Cryptocurrencies: Trading and Return Prediction via Machine Learning Methods

Abstract

In this thesis we study to which extent modern machine learning algorithms and classical time series methods are capable of predicting the one-day-ahead price trend of the well known Bitcoin cryptocurrency. More specifically, we address this forecasting task by implementing four machine learning classifiers. These include the logistic regression model and three neural network architectures, namely the fully-connected-, GRU-, and convolutional neural network. We compare their results with the prediction performances of the classical ARMA model and the trend following momentum strategy. Taking into account that an algorithm’s forecasting accuracy inevitably depends on the quality of training data, we analyse a carefully selected set of 25 features. These include blockchain related market forces of supply and demand, global macroeconomic and financial development indicators and competing cryptocurrency market price data.

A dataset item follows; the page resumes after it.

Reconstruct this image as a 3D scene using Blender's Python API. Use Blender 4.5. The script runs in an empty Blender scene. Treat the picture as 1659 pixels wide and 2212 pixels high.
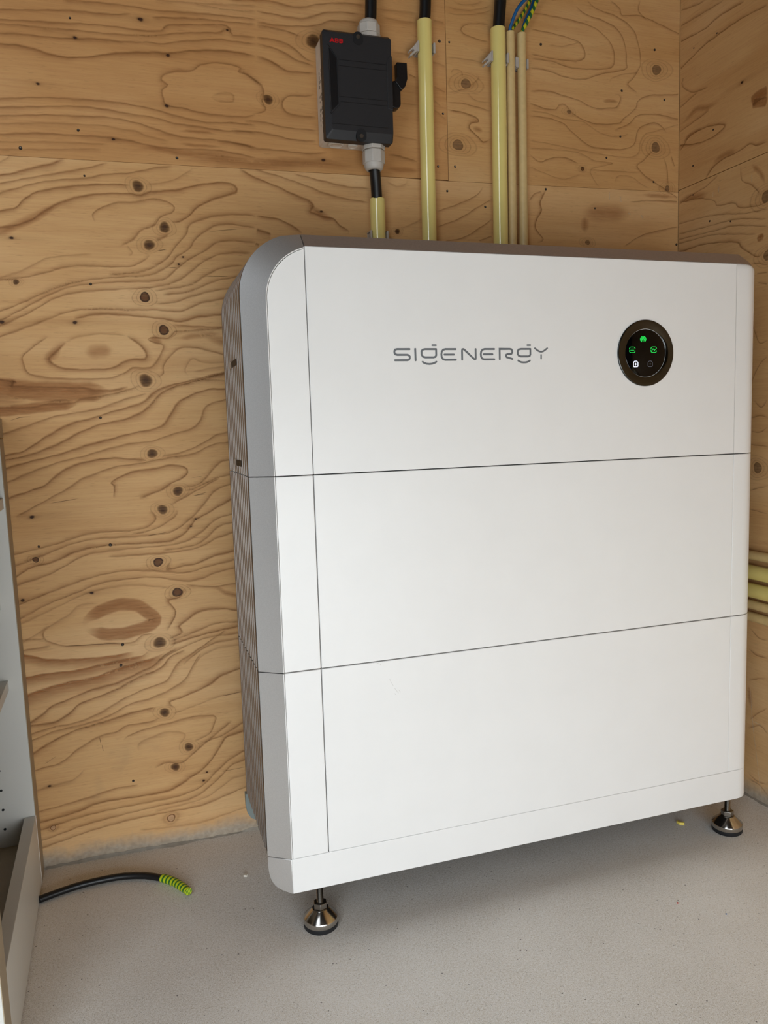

Furthermore, we utilise attractiveness measures like Google Trends and Wikipedia Pageviews and additionally use natural language processing to create a Google News feature, which ideally captures the market sentiment concerning Bitcoin. We find that the best GRU setup achieves a remarkable test accuracy of 62% in predicting the next-day Bitcoin price trend, followed by the convolutional neural network and logistic regression, which attain 59% and 57%, respectively. With a test accuracy of only 52%, the fully-connected neural network and the ARMA model rank last not being able to surpass the simple strategy of going long in Bitcoin. However, all these results are excelled by the computationally cheap and intriguingly simple momentum strategy. It equalises the GRU network’s test accuracy of 62%, but achieves better performance with regards to its annualised Sharpe ratio and Jensen’s alpha.